Start of Source material

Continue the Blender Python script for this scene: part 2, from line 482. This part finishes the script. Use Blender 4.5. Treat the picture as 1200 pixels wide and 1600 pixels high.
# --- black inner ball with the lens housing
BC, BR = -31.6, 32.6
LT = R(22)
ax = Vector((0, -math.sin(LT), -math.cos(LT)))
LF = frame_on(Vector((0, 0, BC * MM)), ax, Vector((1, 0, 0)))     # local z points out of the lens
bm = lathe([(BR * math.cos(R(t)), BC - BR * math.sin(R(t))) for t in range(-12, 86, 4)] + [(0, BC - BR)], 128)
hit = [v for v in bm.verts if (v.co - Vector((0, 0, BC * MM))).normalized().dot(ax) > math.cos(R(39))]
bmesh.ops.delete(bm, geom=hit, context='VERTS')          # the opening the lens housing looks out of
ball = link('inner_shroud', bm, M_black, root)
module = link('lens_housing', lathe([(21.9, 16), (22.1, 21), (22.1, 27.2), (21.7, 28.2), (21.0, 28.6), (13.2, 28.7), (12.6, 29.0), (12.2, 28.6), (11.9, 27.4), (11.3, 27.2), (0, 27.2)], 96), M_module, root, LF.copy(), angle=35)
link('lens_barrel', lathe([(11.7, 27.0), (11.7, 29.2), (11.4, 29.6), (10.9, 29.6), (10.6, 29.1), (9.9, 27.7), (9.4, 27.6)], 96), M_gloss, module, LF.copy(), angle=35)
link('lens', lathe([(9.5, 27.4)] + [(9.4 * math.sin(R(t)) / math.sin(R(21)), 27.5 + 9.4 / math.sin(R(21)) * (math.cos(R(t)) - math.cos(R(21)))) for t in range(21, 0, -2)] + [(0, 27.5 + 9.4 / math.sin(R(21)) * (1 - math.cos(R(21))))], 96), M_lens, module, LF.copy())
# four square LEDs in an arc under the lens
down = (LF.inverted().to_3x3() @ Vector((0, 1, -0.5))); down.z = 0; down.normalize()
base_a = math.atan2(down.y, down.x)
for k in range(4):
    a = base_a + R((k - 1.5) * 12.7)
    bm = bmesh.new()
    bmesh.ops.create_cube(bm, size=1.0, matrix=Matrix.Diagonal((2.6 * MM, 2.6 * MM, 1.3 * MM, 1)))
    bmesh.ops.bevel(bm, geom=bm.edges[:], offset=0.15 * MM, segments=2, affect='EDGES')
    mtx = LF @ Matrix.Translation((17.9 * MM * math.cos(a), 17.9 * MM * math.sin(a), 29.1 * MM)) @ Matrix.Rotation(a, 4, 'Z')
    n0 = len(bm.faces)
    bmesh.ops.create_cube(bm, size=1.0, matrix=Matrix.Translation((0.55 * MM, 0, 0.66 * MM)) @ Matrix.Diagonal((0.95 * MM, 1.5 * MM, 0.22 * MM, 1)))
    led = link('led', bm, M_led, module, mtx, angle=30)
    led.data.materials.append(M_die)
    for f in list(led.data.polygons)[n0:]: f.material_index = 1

End of Source material

Extract the full listing above without alteration.

Continue the Blender Python script for this scene: part 2, from line 482. This part finishes the script. Use Blender 4.5. Treat the picture as 1200 pixels wide and 1600 pixels high.
# --- black inner ball with the lens housing
BC, BR = -31.6, 32.6
LT = R(22)
ax = Vector((0, -math.sin(LT), -math.cos(LT)))
LF = frame_on(Vector((0, 0, BC * MM)), ax, Vector((1, 0, 0)))     # local z points out of the lens
bm = lathe([(BR * math.cos(R(t)), BC - BR * math.sin(R(t))) for t in range(-12, 86, 4)] + [(0, BC - BR)], 128)
hit = [v for v in bm.verts if (v.co - Vector((0, 0, BC * MM))).normalized().dot(ax) > math.cos(R(39))]
bmesh.ops.delete(bm, geom=hit, context='VERTS')          # the opening the lens housing looks out of
ball = link('inner_shroud', bm, M_black, root)
module = link('lens_housing', lathe([(21.9, 16), (22.1, 21), (22.1, 27.2), (21.7, 28.2), (21.0, 28.6), (13.2, 28.7), (12.6, 29.0), (12.2, 28.6), (11.9, 27.4), (11.3, 27.2), (0, 27.2)], 96), M_module, root, LF.copy(), angle=35)
link('lens_barrel', lathe([(11.7, 27.0), (11.7, 29.2), (11.4, 29.6), (10.9, 29.6), (10.6, 29.1), (9.9, 27.7), (9.4, 27.6)], 96), M_gloss, module, LF.copy(), angle=35)
link('lens', lathe([(9.5, 27.4)] + [(9.4 * math.sin(R(t)) / math.sin(R(21)), 27.5 + 9.4 / math.sin(R(21)) * (math.cos(R(t)) - math.cos(R(21)))) for t in range(21, 0, -2)] + [(0, 27.5 + 9.4 / math.sin(R(21)) * (1 - math.cos(R(21))))], 96), M_lens, module, LF.copy())
# four square LEDs in an arc under the lens
down = (LF.inverted().to_3x3() @ Vector((0, 1, -0.5))); down.z = 0; down.normalize()
base_a = math.atan2(down.y, down.x)
for k in range(4):
    a = base_a + R((k - 1.5) * 12.7)
    bm = bmesh.new()
    bmesh.ops.create_cube(bm, size=1.0, matrix=Matrix.Diagonal((2.6 * MM, 2.6 * MM, 1.3 * MM, 1)))
    bmesh.ops.bevel(bm, geom=bm.edges[:], offset=0.15 * MM, segments=2, affect='EDGES')
    mtx = LF @ Matrix.Translation((17.9 * MM * math.cos(a), 17.9 * MM * math.sin(a), 29.1 * MM)) @ Matrix.Rotation(a, 4, 'Z')
    n0 = len(bm.faces)
    bmesh.ops.create_cube(bm, size=1.0, matrix=Matrix.Translation((0.55 * MM, 0, 0.66 * MM)) @ Matrix.Diagonal((0.95 * MM, 1.5 * MM, 0.22 * MM, 1)))
    led = link('led', bm, M_led, module, mtx, angle=30)
    led.data.materials.append(M_die)
    for f in list(led.data.polygons)[n0:]: f.material_index = 1